Friday, 16 December 2011

Christmas Lights and Class War.

One of the things Mr Kite appreciates about me is my allegedly well-honed market research skills, so he bigs the service up to the clients as including proper area targeting. I normally provide this by checking things like how much off-street parking there is in any given road, looking for indications of family occupiers such as lots of toys/pensioner households with mobility scooters and handrails all over the place. But this time of year I get an extra set of really useful unmissable clues in the form of Christmas decorations. High proportion of Santa Please Stop Here signs is a pointer to a high density of young families living in the area, for instance. You don't get much of this in posh areas, for instance.
(image randomly nicked from somewhere else on the web)

Sure, there might be a tasteful shimmer of fairy lights in one window, or they might have gone so far as to illuminate an external tree or two, but your upmarket household generally only acknowledges the season with something like this.

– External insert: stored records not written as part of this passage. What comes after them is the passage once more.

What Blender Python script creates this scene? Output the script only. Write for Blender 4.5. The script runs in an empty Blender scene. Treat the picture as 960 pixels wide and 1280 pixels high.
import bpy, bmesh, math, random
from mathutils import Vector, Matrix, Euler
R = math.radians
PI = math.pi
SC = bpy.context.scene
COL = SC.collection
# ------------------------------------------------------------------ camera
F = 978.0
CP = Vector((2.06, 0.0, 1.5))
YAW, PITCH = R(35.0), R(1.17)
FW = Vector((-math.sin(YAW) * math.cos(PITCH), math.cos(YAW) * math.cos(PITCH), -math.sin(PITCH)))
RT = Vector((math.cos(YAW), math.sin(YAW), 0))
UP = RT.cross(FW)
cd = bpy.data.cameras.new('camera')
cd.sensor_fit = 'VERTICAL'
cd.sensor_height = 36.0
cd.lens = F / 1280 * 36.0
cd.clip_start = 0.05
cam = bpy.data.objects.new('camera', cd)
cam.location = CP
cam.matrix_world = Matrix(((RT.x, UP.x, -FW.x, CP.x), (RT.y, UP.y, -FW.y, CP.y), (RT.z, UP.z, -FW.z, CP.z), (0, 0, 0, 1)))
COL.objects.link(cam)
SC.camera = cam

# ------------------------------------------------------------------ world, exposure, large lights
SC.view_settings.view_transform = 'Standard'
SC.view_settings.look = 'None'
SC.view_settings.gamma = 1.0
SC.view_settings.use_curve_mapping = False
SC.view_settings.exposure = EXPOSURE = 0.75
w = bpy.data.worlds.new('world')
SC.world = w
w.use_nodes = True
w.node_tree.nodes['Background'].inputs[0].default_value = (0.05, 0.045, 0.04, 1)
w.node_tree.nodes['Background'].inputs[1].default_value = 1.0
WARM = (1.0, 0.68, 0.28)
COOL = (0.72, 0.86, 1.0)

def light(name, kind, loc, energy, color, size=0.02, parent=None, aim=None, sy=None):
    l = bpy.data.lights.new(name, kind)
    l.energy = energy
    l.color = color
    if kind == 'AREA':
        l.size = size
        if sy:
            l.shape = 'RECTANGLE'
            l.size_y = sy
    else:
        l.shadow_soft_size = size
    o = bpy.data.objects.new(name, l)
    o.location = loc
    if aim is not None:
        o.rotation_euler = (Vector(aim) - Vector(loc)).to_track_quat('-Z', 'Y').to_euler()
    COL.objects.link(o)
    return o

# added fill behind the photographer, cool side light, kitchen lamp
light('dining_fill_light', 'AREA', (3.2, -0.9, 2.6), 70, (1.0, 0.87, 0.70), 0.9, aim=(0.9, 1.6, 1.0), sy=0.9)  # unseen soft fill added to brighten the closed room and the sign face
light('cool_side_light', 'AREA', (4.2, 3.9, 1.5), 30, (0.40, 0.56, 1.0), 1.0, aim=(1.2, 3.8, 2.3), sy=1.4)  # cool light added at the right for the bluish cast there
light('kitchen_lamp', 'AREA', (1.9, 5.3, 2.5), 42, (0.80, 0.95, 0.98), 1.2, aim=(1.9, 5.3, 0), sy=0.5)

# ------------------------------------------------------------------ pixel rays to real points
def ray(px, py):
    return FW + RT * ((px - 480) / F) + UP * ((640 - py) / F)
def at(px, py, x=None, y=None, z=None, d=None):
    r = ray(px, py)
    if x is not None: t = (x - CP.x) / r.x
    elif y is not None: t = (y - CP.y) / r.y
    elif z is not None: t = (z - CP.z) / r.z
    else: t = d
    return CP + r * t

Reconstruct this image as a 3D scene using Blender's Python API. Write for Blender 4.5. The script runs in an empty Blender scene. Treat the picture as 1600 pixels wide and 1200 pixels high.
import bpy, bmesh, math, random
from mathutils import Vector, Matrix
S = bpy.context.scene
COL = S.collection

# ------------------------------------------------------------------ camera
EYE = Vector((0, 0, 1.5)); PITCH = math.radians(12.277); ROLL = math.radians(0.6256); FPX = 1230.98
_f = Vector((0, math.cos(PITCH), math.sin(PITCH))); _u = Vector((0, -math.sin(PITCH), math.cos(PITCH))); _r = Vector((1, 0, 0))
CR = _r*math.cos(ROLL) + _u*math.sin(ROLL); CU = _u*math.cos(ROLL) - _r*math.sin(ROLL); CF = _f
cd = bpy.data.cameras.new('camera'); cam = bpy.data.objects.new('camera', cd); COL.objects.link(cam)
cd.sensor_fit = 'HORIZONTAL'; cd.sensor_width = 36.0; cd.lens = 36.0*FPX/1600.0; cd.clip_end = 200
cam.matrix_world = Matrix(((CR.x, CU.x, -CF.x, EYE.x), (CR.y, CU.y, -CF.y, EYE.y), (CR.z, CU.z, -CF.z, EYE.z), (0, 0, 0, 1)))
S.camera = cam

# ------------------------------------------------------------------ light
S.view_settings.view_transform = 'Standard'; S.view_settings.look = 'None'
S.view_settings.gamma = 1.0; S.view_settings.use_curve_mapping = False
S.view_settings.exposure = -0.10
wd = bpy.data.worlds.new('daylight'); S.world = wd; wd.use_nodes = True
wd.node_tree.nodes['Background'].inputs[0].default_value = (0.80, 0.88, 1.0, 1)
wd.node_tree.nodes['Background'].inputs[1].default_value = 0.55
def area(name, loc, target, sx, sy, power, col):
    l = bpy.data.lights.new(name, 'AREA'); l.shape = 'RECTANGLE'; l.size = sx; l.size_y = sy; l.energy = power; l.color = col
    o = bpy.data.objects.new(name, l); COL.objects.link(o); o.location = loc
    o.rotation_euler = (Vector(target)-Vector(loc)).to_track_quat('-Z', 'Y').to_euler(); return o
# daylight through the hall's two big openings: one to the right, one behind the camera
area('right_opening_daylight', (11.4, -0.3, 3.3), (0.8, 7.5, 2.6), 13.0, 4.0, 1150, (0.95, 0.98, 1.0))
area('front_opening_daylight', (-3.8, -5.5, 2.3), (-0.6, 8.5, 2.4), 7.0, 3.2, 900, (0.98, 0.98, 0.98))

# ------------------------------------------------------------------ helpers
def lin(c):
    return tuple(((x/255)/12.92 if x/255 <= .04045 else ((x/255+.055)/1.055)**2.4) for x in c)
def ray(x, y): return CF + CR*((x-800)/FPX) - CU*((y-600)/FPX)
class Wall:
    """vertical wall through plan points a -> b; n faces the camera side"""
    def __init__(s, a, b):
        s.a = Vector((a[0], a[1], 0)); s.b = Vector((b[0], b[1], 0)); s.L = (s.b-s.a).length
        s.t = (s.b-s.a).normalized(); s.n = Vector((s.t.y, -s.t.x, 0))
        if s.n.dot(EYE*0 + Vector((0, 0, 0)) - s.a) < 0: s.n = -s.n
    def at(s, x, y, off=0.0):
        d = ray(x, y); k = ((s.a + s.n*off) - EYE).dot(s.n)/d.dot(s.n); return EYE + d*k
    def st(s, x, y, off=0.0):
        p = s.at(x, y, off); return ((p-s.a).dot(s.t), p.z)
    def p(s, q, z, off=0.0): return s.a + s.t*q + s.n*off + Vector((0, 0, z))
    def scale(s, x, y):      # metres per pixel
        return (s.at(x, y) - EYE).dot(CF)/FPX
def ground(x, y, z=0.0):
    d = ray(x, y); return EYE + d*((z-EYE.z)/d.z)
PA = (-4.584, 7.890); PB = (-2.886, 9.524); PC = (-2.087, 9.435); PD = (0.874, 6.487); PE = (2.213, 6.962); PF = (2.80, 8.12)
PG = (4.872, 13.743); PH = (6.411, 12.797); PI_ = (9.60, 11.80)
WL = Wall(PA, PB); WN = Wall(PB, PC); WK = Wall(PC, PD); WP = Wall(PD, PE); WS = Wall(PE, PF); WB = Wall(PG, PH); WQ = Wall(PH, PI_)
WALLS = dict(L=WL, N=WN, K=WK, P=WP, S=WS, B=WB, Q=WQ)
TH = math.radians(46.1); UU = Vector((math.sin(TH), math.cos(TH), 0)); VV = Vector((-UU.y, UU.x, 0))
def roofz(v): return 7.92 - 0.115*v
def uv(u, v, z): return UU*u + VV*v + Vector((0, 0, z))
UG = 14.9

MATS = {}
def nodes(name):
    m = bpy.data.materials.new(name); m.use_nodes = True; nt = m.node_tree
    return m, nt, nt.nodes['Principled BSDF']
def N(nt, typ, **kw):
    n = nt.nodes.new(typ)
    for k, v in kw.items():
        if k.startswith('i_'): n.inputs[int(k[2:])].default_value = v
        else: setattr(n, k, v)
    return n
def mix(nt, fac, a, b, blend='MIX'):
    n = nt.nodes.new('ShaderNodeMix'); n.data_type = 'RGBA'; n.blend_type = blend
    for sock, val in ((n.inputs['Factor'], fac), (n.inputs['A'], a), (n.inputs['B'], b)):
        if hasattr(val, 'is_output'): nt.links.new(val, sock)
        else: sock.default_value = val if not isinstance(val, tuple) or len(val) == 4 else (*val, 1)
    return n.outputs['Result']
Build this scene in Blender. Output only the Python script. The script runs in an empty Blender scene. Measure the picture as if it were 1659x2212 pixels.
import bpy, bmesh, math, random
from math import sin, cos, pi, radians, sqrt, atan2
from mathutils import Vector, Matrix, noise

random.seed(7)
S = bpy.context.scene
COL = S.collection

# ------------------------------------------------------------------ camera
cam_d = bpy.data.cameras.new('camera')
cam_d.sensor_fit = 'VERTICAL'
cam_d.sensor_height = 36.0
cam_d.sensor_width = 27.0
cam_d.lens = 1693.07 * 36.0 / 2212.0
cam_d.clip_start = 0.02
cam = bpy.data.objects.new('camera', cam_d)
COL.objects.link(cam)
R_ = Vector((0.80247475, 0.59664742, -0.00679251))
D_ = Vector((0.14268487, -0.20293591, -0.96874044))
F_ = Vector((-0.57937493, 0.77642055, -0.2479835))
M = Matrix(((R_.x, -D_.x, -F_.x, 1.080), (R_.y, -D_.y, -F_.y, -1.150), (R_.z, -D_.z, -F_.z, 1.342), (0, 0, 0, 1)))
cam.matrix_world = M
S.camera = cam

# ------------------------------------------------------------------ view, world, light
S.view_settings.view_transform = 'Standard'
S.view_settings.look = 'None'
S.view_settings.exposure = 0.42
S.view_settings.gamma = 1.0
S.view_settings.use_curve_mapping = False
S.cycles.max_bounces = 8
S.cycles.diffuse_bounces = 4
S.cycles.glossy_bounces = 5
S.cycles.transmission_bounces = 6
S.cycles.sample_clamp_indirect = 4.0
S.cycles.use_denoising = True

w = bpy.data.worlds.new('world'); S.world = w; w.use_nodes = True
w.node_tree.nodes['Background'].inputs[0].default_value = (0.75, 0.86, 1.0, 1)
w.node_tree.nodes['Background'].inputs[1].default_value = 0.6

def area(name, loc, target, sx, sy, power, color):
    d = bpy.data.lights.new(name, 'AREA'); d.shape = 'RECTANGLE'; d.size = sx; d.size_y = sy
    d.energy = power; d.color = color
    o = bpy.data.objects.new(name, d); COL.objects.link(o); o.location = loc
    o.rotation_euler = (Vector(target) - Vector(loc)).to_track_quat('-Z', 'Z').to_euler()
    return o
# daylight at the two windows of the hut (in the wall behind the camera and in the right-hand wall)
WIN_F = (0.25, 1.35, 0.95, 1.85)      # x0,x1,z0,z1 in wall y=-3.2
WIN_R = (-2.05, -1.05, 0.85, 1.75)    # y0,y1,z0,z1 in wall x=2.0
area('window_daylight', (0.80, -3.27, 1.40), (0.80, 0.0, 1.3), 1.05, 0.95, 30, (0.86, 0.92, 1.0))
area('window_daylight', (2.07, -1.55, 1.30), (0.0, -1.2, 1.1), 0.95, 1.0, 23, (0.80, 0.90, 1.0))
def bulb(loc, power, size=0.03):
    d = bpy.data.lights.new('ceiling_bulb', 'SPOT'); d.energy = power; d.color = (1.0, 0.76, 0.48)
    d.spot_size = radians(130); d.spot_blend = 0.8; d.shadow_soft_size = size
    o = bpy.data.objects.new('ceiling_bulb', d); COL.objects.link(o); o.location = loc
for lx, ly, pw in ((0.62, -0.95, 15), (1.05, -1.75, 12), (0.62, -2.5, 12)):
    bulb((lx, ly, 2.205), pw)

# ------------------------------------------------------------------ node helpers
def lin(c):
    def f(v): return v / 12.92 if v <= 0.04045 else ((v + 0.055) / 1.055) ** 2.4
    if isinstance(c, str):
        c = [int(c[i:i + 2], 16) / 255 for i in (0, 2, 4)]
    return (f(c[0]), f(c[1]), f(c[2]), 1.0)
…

I think it was Jilly Cooper who said that all children are lower-middle-class by inclination, and it's certainly the socio-economic grades C2 and D that expend the most cash and energy on extravagant Christmas lights, and certainly true that Trainboy adores them, the more flashing and colourful and enormous the better. Chopwimp, despite having that educated-boy-desperate-for-street-cred desire to portray himself as a lot more common than he is, gets very sniffy about such things, and has referred more than once to a neighbourhood close to his parents' home as 'Where all the plumbers and so on live. You can see the lights from fucking Mars...'
It's lack of money rather than snobbery that stops me from giving in to Trainboy's pleas to cover the front of the house with illuminated parachuting Santas and light-up trains and stars: I like them too and have great fun spotting different arrangements on various bus journeys. But then I probably am upper working class, if anything.
Still, soon enough they will all be gone, and I will have to go back to the more usual methods of assesing the class structure of an area street by street, such as remembering that garden ornaments consisting of piss-stained mattresses and broken bits of cars mean the inhabitants are probably not up for chakra healing or aromatherapy, and that luxury mansions with organic veg delivery still sitting in the extensive porch are not the target audience for two-for-one from Dubious Fried Chikken R Us.*


*Examples completely made up and hypothetical and not representative of actual clients at all. Oh no, Mr Kite, not at all.